A mi novio no le gustaba. Le molestaba que donara la ropa que yo adoraba y usaba; para él, era compulsivo. El día que le regalé mi par de pantalones escoceses a una mujer que había conocido en el metro, tuvimos una gran discusión. Y poco tiempo después terminamos.
Luego de dejar la tienda y de conseguir un trabajo administrativo, era más difícil seguir regalando mis pantalones. En primer lugar, no tenía acceso a una gran cantidad de reemplazos. Además, en dos semanas, les había regalado un par a todas las mujeres con las que trabajaba.
Recuerdo el día en el que los pantalones perdieron su poder. La mujer en cuestión era una rival romántica, o al menos yo la consideraba así. Poco tiempo después de que llegó a mi apartamento, saqué un par de pantalones negros de sarga de seda, una compra importante cuando obtuve mi nuevo empleo de adulta. Pero en el momento en el que lo hice, mientras se los probaba y giraba, no sentí el entusiasmo de siempre. Para decirlo fácil, no me motivaba la generosidad, ni siquiera la generosidad enferma del control de los dioses griegos: No quería que llevara puestos esos pantalones frente al hombre que yo amaba.
Inmediatamente me arrepentí de regalarle estos pantalones negros, que habían sido muy costosos y que usaba con frecuencia. No solo calzaban sino que realzaban y, tal como le había dicho muchas veces a otras, habían sido hechos para mí. Poco tiempo después, arreglé un encuentro simplemente para pedirle que me los devolviera, cuando me enteré de que, a su vez, ella los había regalado. Mi flota de espías estaba, de hecho, conformada por mercenarias de los pantalones. ¿Los confines de mi control siempre habían sido tan limitados?
Un día, varios años después, me encontré en un bar en la misma cuadra en la que había estado mi, ahora cerrada, tienda.

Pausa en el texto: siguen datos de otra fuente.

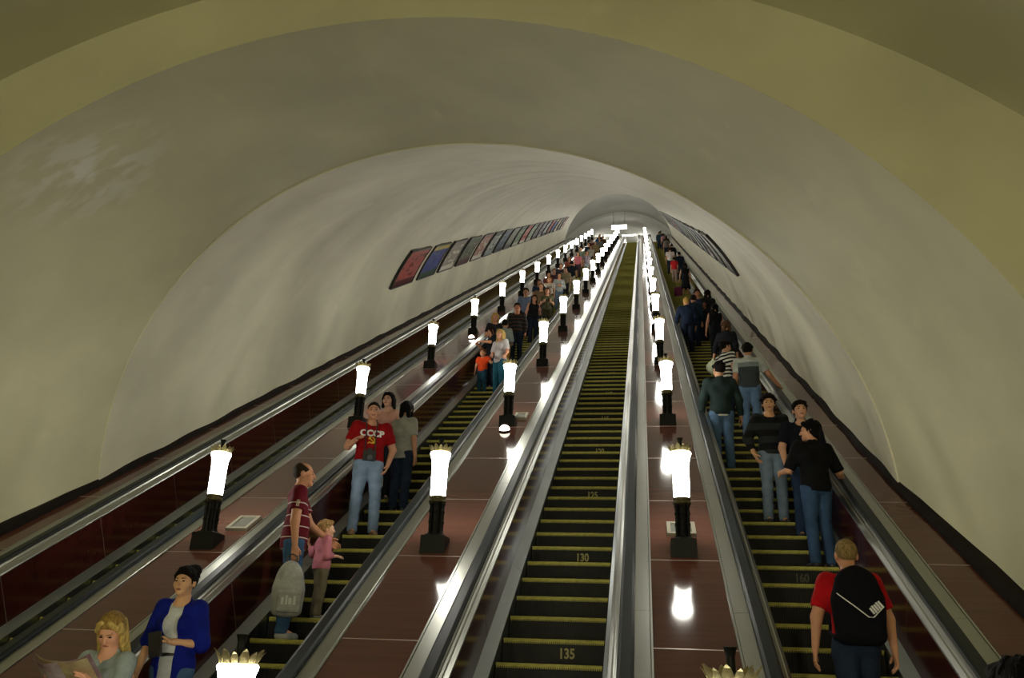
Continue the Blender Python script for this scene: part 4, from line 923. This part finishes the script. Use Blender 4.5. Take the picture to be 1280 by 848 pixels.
far('L', 91, -2.74, 1.74, 180, 'woman in a salmon pink top far up the escalator', '#b0606a', '#3a2a30', '#2a1812', '#c08c6e', 'f', hstyle='bob')
far('L', 92, -2.26, 1.74, 185, 'rider in a lilac grey top and pale jeans', '#8f8490', '#8c9698', '#4a3020', '#bb8868', 'f', hstyle='tail')
far('L', 102, -2.90, 1.74, 180, 'man in a grey green shirt far behind the pink top', '#5c6656', '#2a3038', '#221812')
far('L', 107, -2.40, 1.70, 182, 'woman in a white cardigan in the distant crowd', '#a8a8a0', '#30323a', '#4a3020', sex='f', hstyle='bob')
far('L', 114, -2.74, 1.76, 180, 'man in a navy jacket in the distant crowd', '#141c2c', '#141a24', '#120d0b', sleeve=1.9)
far('L', 119, -2.40, 1.74, 184, 'rider in a tan coat in the distant crowd', '#8a7656', '#30302c', '#3a281c', sleeve=1.9)
far('L', 128, -2.85, 1.70, 180, 'rider in a burgundy top near the top left', '#4a1c24', '#20222a', '#20140f', sex='f', hstyle='bob')
far('L', 132, -2.35, 1.72, 180, 'rider in a grey hooded top near the top left', '#6c6e6e', '#28303c', '#20140f', sleeve=1.9)
far('L', 142, -2.62, 1.74, 180, 'rider in a bright blue top near the top of the crowd', '#1d4a80', '#1b3a66', '#20140f', sleeve=1.9)
far('L', 141, -2.26, 1.72, 180, 'rider in a brown coat near the top of the crowd', '#4a3426', '#2a2422', '#3a2418', sleeve=1.9)
far('L', 152, -2.75, 1.72, 180, 'topmost rider in dark clothes on the crowded escalator', '#17191d', '#1b1e24', '#18110e', sleeve=1.9)
# right escalator, farther riders
far('R', 34, 2.88, 1.63, 8, 'woman in black with bare arms by the right handrail', '#101014', '#12151d', '#100b0a', '#b98464', 'f', ('bent', 'down_out'), 0, 'bob', 1)
far('R', 40, 2.90, 1.74, 5, 'woman in a black and grey vest farther up the right side', '#1b1c20', '#151922', '#120d0b', '#b98464', 'f', ('down', 'bent'), .3, 'bob', 1)
far('R', 40, 2.58, 1.76, 190, 'dark-haired man facing down with a light blue collar', '#28354c', '#182030', '#140e0b', '#b57e60', 'm', ('bent', 'bent'), .9, 'short', 1)
far('R', 36, 2.17, 1.74, 4, 'fair-haired man in a navy jacket on the left of the right escalator', '#121d30', '#131c2c', '#9a7c3e', '#b98464', 'm', ('down', 'down_out'), 1.95, 'short', 1, fat=1.08)
far('R', 38, 2.42, 1.70, 10, 'rider in a dark teal sweater beside the navy jacket', '#152430', '#16202e', '#15100d', '#b98464', 'm', ('down', 'down'), 1.9, 'short', 2)
PB = far('R', 68, 2.86, 1.66, 0, 'woman in a dark dress pulling a pink bag', '#12151a', '#14171e', '#1c130f', '#bb8a6a', 'f', ('down', 'down_out'), 0, 'bob', 2, leg='dress')
y, z = step_at('R', 67, .2); e = empty('pink_bag', (2.50, y, z)); tag(e, 'pink bag standing on the step left of the dark dress', 'bag')
S = Sdf(); S.box((0, 0, .26), (.34, .22, .50), .06, .02); thing_sdf('bag_body', None, None, S, .02, cloth('#6d2c50'), parent=e)
m = MB(); m.tube([(-.1, 0, .5), (-.1, 0, .72), (.1, 0, .72), (.1, 0, .5)], .015); m.build('handle', M['black'], e)
far('R', 93, 2.58, 1.76, 0, 'man in a white shirt farther up the right escalator', '#b5aca8', '#182230', '#2a2018', '#bb8a6a')
far('R', 82, 2.62, 1.50, 0, 'youth in a bright red top on the right escalator', '#b02026', '#8a7468', '#20140f', '#bb8a6a', 'f', hstyle='tail')
far('R', 84, 2.92, 1.74, 0, 'man in dark blue right of the bright red top', '#141c28', '#182430', '#120d0b', '#bb8a6a', sleeve=1.9)
far('R', 104, 2.86, 1.72, 0, 'rider in black above the white shirt', '#121316', '#14171d', '#120d0b', sleeve=1.9)
far('R', 124, 2.78, 1.74, 0, 'rider in a patterned grey top near the top right', '#6a645c', '#1c2028', '#1a120e', sex='f', hstyle='bob')
far('R', 134, 2.90, 1.70, 0, 'rider in a dark brown coat near the top right', '#2e2018', '#1c1a1a', '#1a120e', sleeve=1.9)
far('R', 146, 2.82, 1.66, 0, 'rider in a dusty pink top near the top right', '#9a747a', '#22242c', '#2a1812', sex='f', hstyle='bob')
far('R', 150, 2.52, 1.76, 0, 'rider in a teal jacket near the top right', '#17303c', '#152430', '#1a120e', sleeve=1.9)
far('R', 157, 2.70, 1.74, 0, 'topmost rider in grey on the right escalator', '#4a4a48', '#1c2028', '#1a120e', sleeve=1.9)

Y quien entró fue la misma Rowan vistiendo los mismos pantalones verdes con los que todo había empezado. No me gustó el estilo que les había dado. Les había hecho un dobladillo para poder usarlos con zapatillas; la proporción había quedado desequilibrada y la línea no realzaba. No obstante, sonreí y me acerqué hasta ella para decirle "lindos pantalones".
Me respondió “gracias”. Y luego, “¿nos conocemos?”.